- Supplied information
********************
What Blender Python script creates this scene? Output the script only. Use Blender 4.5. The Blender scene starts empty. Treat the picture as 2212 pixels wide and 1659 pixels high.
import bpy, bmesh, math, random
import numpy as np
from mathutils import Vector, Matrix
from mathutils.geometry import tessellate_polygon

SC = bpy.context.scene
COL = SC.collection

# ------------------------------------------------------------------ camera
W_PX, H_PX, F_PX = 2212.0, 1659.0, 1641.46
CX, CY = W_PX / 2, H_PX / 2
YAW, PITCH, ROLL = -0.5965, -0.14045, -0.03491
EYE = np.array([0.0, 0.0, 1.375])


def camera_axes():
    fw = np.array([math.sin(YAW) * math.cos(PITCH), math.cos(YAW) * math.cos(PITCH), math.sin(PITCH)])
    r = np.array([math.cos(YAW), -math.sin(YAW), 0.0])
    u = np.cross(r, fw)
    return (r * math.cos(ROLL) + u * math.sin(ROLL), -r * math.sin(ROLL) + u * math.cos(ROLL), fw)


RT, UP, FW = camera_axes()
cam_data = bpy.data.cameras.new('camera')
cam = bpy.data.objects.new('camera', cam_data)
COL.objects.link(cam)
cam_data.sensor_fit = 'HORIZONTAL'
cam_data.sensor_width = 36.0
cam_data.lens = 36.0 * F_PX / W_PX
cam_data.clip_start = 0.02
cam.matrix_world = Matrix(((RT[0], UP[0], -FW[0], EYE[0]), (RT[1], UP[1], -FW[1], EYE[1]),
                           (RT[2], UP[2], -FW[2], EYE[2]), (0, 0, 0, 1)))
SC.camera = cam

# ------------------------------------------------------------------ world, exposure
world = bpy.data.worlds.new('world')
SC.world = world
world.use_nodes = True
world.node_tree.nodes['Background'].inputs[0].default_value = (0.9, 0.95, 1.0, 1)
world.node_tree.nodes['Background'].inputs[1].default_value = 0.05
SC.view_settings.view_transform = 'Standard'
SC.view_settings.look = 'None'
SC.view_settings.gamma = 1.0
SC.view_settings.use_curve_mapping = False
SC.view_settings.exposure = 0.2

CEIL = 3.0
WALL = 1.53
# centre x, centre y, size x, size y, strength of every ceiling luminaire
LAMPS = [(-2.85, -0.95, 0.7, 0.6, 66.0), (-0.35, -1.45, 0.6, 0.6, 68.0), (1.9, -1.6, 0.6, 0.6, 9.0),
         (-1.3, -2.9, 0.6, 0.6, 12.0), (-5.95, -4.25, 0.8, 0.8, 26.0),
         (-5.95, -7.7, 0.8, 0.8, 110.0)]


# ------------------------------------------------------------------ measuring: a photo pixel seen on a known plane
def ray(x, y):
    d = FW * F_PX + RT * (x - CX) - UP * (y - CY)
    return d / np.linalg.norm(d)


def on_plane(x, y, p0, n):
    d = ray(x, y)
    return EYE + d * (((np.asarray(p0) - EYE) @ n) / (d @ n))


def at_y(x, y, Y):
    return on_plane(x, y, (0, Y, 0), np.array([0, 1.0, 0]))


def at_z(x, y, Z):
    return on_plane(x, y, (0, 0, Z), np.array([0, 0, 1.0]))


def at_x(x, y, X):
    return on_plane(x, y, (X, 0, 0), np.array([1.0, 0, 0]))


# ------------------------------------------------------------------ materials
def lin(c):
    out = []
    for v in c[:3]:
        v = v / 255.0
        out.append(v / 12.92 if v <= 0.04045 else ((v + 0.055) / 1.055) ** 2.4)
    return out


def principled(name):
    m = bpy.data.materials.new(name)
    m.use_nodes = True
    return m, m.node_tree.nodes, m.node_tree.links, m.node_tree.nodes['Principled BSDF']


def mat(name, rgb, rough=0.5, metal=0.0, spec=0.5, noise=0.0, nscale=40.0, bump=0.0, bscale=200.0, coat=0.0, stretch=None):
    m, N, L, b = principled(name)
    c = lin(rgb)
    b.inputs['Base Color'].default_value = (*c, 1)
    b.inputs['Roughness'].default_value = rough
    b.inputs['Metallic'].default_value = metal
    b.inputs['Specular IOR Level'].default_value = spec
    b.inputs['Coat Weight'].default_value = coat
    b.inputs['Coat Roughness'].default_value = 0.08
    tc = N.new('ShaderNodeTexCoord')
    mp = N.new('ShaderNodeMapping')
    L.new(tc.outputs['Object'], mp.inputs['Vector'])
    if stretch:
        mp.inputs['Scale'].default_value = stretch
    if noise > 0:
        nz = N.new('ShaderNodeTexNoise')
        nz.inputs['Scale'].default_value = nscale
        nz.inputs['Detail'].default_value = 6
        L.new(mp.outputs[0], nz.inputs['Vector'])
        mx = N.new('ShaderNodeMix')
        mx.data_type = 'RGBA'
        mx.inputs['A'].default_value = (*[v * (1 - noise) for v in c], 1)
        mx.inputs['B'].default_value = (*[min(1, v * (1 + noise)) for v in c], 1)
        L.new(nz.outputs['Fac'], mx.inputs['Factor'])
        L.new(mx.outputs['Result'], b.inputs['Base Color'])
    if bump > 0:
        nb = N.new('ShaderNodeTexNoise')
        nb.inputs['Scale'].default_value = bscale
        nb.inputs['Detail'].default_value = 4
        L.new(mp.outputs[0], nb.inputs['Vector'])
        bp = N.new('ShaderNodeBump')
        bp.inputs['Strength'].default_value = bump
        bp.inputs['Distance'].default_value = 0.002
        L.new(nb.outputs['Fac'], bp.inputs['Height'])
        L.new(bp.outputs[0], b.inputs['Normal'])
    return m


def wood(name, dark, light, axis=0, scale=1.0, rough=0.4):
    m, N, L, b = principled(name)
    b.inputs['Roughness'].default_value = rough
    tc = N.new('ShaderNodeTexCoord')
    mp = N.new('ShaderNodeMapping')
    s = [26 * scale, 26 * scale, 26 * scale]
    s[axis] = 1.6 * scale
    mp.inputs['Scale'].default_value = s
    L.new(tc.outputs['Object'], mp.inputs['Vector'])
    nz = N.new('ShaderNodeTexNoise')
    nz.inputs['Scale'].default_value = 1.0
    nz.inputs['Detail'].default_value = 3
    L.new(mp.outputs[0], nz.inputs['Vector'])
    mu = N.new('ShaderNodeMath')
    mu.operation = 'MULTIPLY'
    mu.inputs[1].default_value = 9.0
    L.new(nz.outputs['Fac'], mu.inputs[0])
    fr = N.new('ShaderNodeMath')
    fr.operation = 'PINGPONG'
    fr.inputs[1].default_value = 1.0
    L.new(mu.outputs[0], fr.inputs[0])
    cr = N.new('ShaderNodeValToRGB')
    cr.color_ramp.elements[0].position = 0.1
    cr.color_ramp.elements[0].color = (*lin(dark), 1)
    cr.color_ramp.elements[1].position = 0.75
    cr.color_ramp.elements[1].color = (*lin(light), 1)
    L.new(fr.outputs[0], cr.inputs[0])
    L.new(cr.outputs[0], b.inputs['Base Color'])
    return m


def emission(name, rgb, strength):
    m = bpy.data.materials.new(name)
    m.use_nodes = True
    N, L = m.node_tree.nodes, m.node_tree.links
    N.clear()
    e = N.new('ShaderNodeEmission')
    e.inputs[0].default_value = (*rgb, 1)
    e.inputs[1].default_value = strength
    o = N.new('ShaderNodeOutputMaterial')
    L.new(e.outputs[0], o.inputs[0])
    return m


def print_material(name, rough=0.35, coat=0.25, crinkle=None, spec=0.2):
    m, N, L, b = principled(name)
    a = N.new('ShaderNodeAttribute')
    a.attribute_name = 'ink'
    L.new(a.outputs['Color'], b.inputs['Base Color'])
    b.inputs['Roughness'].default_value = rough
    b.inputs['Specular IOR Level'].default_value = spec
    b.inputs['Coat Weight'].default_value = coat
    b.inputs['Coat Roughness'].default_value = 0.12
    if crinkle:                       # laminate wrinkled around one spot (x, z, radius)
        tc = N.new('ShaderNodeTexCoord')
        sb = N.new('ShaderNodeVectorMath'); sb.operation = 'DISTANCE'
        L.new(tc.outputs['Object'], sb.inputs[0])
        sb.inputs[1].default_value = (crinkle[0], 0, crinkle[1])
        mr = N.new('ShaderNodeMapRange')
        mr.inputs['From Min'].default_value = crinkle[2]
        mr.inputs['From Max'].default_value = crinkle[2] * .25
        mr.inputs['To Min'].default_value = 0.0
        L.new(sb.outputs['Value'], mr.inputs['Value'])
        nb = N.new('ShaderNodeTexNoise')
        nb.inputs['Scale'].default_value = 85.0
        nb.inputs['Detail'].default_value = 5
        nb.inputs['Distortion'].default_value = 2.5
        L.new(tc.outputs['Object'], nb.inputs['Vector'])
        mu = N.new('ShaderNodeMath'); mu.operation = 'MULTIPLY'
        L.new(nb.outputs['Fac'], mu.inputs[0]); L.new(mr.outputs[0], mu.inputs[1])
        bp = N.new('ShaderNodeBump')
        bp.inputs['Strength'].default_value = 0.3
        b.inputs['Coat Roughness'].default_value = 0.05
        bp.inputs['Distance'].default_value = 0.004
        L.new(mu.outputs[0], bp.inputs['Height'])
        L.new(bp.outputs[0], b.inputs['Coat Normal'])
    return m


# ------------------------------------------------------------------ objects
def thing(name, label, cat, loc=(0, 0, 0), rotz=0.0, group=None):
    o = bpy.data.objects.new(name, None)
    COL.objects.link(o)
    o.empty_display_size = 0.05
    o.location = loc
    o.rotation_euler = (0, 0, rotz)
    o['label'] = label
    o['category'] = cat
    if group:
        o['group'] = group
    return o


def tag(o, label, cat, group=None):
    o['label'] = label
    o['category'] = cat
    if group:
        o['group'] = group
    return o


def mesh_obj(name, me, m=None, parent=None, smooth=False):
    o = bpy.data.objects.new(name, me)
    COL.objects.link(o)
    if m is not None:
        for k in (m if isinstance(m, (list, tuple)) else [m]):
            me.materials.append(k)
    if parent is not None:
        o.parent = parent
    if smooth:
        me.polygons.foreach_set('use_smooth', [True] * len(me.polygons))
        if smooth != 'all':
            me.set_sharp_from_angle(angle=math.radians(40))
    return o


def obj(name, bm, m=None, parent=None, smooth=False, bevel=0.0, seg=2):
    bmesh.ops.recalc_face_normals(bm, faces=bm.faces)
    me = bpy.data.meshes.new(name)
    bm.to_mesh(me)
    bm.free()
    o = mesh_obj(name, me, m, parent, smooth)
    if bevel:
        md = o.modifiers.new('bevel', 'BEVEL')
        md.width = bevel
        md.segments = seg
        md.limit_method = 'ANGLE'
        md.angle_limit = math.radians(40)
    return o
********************
- Work required
Return, please, the lines of the data from the first through the line containing "COL = SC.collection", both kept, exactly as they stand and nothing more.

- Output
What Blender Python script creates this scene? Output the script only. Use Blender 4.5. The Blender scene starts empty. Treat the picture as 2212 pixels wide and 1659 pixels high.
import bpy, bmesh, math, random
import numpy as np
from mathutils import Vector, Matrix
from mathutils.geometry import tessellate_polygon

SC = bpy.context.scene
COL = SC.collection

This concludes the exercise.